Foi desta forma que o estado do século XX descobriu a dependência, que anteriormente não tinha ocupado mais que uma pequena porção da esfera da moralidade. Uma virtude moral, a caridade, na sua forma politizada, expandiu-se para abranger a esfera política. Isto foi um desenvolvimento importante por diversas razões. Uma delas é que a dependência revela a direcção do pensamento religioso. Na essência do cristianismo, todos somos criaturas dependentes de deus. Agora, a nossa dependência é com a sociedade. Em termos marxistas, o indivíduo burguês (aquele que sofre da ilusão de ter subido por si só) corresponde, em termos cristãos, ao pecado do orgulho: ele coloca-se em vez de deus (ou da sociedade) no centro do universo. O ideal é todos contribuirmos altruisticamente para a sociedade, dela recebendo saúde, educação e outros serviços distribuídos por igual a todos os cidadãos.

novembro 03, 2005

Mapear

A burocracia é a vontade de transformar necessidades em procedimentos. Tem (talvez) o desejo nobre de servir na simplicidade que promete. Mas esse simplificar estimula o homogéneo que nos mistura. Forçar isso é pior do que nos ver como números ou fichas normalizadas, é querer reduzir-nos ao suficiente para a promessa ser cumprida.

novembro 02, 2005

A sobrevivência da política (parte V)

Como tudo na vida, a política é sobre escolhas difíceis. A forma mais agradável de as resolver é evitando-as e um abracadabra semântico ajuda nestes casos. Um novo significado de política tem emergido para resolver este dilema. A essência deste novo sentido é considerar que a política cobre todos os pequenos detalhes da nossa vida (tornando-se indistinguível da discussão sobre os valores [sLx:o exemplo da legislação da administração Bush relativa ao caso de Terri Schiavo é um bom exemplo]).

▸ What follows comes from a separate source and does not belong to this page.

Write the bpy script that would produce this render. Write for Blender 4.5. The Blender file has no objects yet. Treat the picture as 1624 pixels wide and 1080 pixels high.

Para marcar bem este contraste, qual é o sentido usual da política? É a actividade de lidar com os negócios de uma associação civil - o estado - que providencia a estrutura básica onde os indivíduos podem produzir e consumir, associar-se uns com os outros e exprimir-se livremente. A política é definida pelos seus limites e estes limites são (ou devem ser) o mínimo necessário para a civilização funcionar.

Neste novo sentido de política, porém, não há limites. Onde as pessoas cortam os pulsos, as crianças são agredidas ou onde as lésbicas não são aceites, deve existir uma acção política que altere as atitudes para que, no fim, a harmonia prevaleça. A política desta forma torna-se (numa fórmula famosa da ciência política) "a atribuição impositiva de valores". Por outras palavras, um dos objectivos da sociedade é dizer-nos o que admirar e condenar.